La condición necesaria de la colaboración en un proceso negociador es la confianza (no se puede cerrar un buen acuerdo con una mala persona); la condición suficiente apunta a que ambos ganen, aunque para ello sea preciso que ganen cosas distintas: uno la investidura y el otro un perdón políticamente digerible; uno el apoyo a corto, medio y largo, el otro dinero; uno el relato progresista, el otro el relato nacionalista; uno el discurso ganador hacia su parroquia, el otro lo propio hacia la suya.

Si aplicamos este esquema sencillo, y por eso realista y poderoso, a la negociación de marras, descubrimos que una negociación con alto potencial colaborativo se ha afrontado con una liturgia agresivamente competitiva, donde han predominado los deseos sobre las necesidades ( error humano pero evitable); se ha primado aparecer como rotundo ganador a base de humillar al contrario, sin valorar suficientemente que se trata de una relación en la que se volverán a ver las caras con absoluta seguridad. Por otro lado, la miopía generada por considerarse más poderoso (y ahí los colaboradores han fallado como contrapeso) sobrevalora el corto plazo, imposibilita ver el transcurso tiempo como una fuente de creación conjunta de valor, y apuesta por una sucesión de acuerdos unilateralmente favorables, con el afán de extraer a la otra parte todo lo que pueda llegar a dar, propio de una negociación repetidamente competitiva. La expresión usada por Puigdemont “acord a acord” ( que podríamos traducir pluma a pluma) le ayuda a maximizar sus aspiraciones, un verbo que excluye el potencial colaborativo.

La apuesta funciona en la medida en que se mantenga la asimetría de poder, real o percibida. En este caso, una de las partes tiene la llave para que la otra obtenga la único que verdaderamente desea de modo absoluto. Tanto es así, que a toro pasado, ese deseo se intenta maquillar trivialmente. Mientras no se considere como una alternativa real la posibilidad de que Sánchez no ceda, la presión de Puigdemont va a ir in crescendo: cuanto más se cede, más se pide y más se obtiene. Unos tienen la aguja de marear y la usan, los otros se dejan porque les compensa, ya que en algún momento se harán valer, al disponer, a la postre del mango de la sartén, que es el Estado. 

He preguntado en clase a mis alumnos, directivos con experiencia, qué le aconsejarían a Puigdemont para negociar el post-acuerdo.

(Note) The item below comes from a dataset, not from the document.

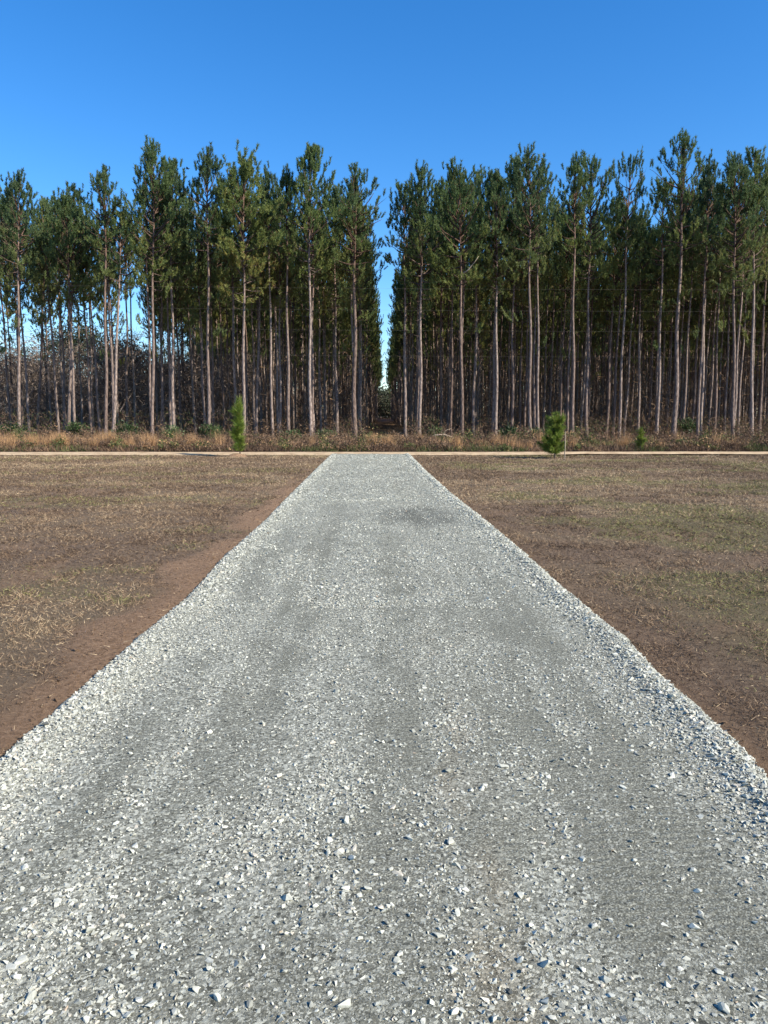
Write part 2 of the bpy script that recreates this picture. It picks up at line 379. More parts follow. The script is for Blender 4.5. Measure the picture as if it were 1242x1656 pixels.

He aquí cuatro pistas: 

1. Distinguir los deseos de las necesidades, para centrarse en las segundas, ya que satisfacer estas crea valor sostenible; mientras perseguir aquellas sólo gustirrinín.

2. El mejor seny en negociación está reñido con afirmar que se ha obtenido todo y no se ha cedido en nada. La cordura no correlaciona con la soberbia escénica, por resultar esta nociva para negociar.

3. Humillar a un presidente es humillar a quien representa: no aporta nada y resta una simpatía que se podría haber obtenido con un par de detalles hacia el respetable. Ganar en Cataluña a costa de perder en el resto de España es un resultado manifiestamente mejorable.

4. Es de primero de negociación separar a las personas de los asuntos. Una negociación cabal no suele conjugarse en la primera persona del singular. (Eso incluye a Sánchez).

El riesgo cierto que corre un acuerdo manifiestamente asimétrico no es otro que su incumplimiento en el momento procesal oportuno. Las cuatro páginas firmadas con fuertes emociones enfrentadas nacen averiadas ab initio. Y ellos lo saben mejor que nosotros, basta con poner “en pasiva” tanta declaración victoriosa.